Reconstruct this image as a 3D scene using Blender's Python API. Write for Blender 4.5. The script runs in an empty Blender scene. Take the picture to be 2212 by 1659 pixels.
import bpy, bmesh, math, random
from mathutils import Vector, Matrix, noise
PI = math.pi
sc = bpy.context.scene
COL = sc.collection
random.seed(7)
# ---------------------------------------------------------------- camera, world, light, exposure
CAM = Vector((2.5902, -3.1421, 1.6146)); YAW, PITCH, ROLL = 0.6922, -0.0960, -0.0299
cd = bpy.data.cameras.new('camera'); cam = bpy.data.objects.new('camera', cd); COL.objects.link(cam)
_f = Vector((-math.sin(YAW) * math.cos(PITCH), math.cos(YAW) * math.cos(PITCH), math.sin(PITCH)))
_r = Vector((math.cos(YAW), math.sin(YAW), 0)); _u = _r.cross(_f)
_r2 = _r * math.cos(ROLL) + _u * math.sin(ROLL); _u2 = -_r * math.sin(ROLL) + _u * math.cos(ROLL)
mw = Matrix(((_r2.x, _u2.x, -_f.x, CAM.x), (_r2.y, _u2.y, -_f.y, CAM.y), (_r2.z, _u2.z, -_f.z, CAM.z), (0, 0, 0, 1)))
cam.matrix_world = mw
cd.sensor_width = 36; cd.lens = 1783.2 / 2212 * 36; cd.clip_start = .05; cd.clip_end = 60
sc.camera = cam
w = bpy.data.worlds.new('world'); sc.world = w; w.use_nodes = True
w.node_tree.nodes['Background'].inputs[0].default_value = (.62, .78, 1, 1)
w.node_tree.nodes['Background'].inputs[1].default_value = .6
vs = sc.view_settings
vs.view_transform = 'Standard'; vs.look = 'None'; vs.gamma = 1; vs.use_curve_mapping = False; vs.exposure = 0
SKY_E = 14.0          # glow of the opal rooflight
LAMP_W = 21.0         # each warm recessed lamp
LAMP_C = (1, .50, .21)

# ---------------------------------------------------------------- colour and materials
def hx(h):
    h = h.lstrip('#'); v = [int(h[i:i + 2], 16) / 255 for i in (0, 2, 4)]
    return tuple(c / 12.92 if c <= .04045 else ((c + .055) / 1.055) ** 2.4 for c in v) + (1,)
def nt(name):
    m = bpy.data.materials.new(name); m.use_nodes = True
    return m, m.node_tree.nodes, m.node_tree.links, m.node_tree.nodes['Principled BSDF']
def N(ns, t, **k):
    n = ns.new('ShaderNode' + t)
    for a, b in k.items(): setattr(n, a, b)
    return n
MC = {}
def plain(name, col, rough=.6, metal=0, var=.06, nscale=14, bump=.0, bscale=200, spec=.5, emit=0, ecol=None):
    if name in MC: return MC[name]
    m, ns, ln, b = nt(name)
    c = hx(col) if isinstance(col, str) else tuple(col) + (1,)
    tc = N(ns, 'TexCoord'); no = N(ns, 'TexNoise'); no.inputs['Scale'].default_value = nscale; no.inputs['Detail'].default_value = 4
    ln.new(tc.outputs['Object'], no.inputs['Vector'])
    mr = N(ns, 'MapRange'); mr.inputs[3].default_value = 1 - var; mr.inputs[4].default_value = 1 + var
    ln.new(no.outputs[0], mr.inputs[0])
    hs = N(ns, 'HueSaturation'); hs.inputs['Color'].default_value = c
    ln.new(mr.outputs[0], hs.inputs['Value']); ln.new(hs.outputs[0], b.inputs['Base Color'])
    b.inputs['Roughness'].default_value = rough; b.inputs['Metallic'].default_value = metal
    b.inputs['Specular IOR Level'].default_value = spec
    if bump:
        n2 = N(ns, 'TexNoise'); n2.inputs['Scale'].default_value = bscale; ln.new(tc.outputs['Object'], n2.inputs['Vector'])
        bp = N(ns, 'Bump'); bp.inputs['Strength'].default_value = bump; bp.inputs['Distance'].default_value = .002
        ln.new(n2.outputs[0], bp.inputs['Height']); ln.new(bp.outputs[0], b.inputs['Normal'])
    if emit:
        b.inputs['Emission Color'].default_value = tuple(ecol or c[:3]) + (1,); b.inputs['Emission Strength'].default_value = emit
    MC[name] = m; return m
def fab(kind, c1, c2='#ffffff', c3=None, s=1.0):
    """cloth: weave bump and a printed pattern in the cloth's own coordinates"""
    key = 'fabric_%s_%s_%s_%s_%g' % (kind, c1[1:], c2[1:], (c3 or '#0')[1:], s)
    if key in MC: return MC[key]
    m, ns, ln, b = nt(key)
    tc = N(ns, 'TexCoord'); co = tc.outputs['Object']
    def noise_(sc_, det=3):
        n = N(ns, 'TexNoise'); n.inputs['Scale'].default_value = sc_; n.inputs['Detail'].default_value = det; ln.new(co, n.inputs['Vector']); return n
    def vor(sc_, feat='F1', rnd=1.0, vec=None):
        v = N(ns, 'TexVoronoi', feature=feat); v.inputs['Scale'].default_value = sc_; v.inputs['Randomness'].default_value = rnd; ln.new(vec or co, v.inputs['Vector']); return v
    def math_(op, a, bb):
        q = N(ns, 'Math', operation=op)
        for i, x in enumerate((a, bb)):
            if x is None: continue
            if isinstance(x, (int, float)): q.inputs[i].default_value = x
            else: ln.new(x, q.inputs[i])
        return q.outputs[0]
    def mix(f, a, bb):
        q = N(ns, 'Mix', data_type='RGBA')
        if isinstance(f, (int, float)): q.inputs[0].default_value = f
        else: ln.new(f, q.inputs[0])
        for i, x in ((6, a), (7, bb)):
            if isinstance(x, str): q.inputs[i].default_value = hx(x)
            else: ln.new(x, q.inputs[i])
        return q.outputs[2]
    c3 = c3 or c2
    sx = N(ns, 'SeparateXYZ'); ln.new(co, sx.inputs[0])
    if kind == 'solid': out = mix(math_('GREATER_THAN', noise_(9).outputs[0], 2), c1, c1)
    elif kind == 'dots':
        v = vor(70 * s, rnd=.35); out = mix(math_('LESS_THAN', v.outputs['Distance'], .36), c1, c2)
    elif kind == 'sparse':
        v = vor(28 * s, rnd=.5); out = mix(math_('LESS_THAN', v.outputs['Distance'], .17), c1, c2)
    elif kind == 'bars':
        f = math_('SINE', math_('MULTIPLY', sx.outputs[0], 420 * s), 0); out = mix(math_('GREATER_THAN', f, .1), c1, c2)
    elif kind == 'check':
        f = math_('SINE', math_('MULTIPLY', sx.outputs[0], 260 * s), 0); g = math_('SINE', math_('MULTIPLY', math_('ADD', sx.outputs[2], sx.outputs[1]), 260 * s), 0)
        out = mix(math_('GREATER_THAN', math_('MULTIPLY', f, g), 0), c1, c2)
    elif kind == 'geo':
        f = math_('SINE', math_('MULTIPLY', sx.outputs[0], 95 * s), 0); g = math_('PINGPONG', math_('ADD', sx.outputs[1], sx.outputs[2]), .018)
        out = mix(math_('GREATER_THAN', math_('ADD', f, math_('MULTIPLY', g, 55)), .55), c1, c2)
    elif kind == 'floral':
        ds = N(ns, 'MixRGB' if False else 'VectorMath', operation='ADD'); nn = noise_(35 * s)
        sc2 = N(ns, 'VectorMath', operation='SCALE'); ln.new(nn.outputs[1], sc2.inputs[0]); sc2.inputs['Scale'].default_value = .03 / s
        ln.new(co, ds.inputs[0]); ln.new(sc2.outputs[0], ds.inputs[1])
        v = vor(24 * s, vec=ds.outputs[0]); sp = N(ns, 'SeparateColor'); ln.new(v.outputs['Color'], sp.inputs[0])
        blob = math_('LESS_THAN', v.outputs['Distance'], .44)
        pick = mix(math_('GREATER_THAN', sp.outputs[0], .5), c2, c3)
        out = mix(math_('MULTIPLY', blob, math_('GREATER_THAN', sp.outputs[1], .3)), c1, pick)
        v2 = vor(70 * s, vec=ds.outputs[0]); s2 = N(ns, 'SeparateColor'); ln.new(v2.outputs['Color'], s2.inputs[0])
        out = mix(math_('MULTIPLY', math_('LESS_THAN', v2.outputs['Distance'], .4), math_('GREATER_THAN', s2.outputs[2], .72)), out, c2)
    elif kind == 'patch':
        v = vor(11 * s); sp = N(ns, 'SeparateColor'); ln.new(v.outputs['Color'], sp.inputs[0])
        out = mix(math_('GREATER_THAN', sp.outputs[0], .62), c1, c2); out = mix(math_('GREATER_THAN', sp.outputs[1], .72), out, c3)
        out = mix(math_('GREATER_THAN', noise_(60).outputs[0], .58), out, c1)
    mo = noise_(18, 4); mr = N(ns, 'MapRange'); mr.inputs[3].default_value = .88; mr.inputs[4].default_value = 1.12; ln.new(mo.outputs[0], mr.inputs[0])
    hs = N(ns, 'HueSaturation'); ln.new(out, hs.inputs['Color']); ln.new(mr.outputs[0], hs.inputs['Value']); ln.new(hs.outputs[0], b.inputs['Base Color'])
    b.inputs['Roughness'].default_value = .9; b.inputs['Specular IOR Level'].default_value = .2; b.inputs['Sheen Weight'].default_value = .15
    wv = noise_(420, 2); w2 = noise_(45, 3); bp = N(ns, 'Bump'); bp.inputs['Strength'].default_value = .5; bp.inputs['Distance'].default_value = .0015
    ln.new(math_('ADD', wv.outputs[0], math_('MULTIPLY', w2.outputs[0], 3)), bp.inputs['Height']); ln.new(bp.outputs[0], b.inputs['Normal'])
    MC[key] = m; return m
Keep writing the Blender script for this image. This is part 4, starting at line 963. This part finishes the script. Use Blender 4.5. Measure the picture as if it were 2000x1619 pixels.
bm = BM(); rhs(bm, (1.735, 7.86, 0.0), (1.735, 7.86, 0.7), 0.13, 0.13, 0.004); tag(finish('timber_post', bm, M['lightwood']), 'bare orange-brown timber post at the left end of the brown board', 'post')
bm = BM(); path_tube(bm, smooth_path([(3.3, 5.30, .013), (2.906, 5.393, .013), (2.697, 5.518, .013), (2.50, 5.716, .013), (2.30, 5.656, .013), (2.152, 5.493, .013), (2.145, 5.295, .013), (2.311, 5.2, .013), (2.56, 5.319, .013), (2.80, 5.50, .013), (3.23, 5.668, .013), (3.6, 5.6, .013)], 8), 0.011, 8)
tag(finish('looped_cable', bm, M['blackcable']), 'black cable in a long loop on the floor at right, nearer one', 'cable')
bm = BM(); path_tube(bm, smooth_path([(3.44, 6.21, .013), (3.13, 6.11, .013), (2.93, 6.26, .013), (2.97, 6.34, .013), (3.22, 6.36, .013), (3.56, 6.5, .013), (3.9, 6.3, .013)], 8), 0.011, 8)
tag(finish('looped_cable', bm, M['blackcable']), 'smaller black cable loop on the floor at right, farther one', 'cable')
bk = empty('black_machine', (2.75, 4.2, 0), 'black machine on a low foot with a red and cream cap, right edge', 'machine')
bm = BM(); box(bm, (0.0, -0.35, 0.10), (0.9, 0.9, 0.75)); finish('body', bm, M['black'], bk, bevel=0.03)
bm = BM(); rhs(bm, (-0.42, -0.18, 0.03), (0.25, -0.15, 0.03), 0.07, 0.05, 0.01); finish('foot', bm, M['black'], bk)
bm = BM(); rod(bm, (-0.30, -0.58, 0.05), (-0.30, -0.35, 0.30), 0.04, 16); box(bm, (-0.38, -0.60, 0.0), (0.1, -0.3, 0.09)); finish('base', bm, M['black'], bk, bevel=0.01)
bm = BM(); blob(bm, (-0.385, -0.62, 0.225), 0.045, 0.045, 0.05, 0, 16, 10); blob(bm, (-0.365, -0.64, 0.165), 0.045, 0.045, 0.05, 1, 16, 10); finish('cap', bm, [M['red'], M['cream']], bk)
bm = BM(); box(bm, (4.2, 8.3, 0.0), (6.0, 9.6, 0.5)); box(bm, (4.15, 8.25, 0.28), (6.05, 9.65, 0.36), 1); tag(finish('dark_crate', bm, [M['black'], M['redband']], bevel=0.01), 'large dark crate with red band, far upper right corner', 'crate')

YOUR TASK: Repeat the records above line by line, from the first line through the line that contains "LAMP_C = (1, .50, .21)".

FULL ANSWER:
Reconstruct this image as a 3D scene using Blender's Python API. Write for Blender 4.5. The script runs in an empty Blender scene. Take the picture to be 2212 by 1659 pixels.
import bpy, bmesh, math, random
from mathutils import Vector, Matrix, noise
PI = math.pi
sc = bpy.context.scene
COL = sc.collection
random.seed(7)
# ---------------------------------------------------------------- camera, world, light, exposure
CAM = Vector((2.5902, -3.1421, 1.6146)); YAW, PITCH, ROLL = 0.6922, -0.0960, -0.0299
cd = bpy.data.cameras.new('camera'); cam = bpy.data.objects.new('camera', cd); COL.objects.link(cam)
_f = Vector((-math.sin(YAW) * math.cos(PITCH), math.cos(YAW) * math.cos(PITCH), math.sin(PITCH)))
_r = Vector((math.cos(YAW), math.sin(YAW), 0)); _u = _r.cross(_f)
_r2 = _r * math.cos(ROLL) + _u * math.sin(ROLL); _u2 = -_r * math.sin(ROLL) + _u * math.cos(ROLL)
mw = Matrix(((_r2.x, _u2.x, -_f.x, CAM.x), (_r2.y, _u2.y, -_f.y, CAM.y), (_r2.z, _u2.z, -_f.z, CAM.z), (0, 0, 0, 1)))
cam.matrix_world = mw
cd.sensor_width = 36; cd.lens = 1783.2 / 2212 * 36; cd.clip_start = .05; cd.clip_end = 60
sc.camera = cam
w = bpy.data.worlds.new('world'); sc.world = w; w.use_nodes = True
w.node_tree.nodes['Background'].inputs[0].default_value = (.62, .78, 1, 1)
w.node_tree.nodes['Background'].inputs[1].default_value = .6
vs = sc.view_settings
vs.view_transform = 'Standard'; vs.look = 'None'; vs.gamma = 1; vs.use_curve_mapping = False; vs.exposure = 0
SKY_E = 14.0          # glow of the opal rooflight
LAMP_W = 21.0         # each warm recessed lamp
LAMP_C = (1, .50, .21)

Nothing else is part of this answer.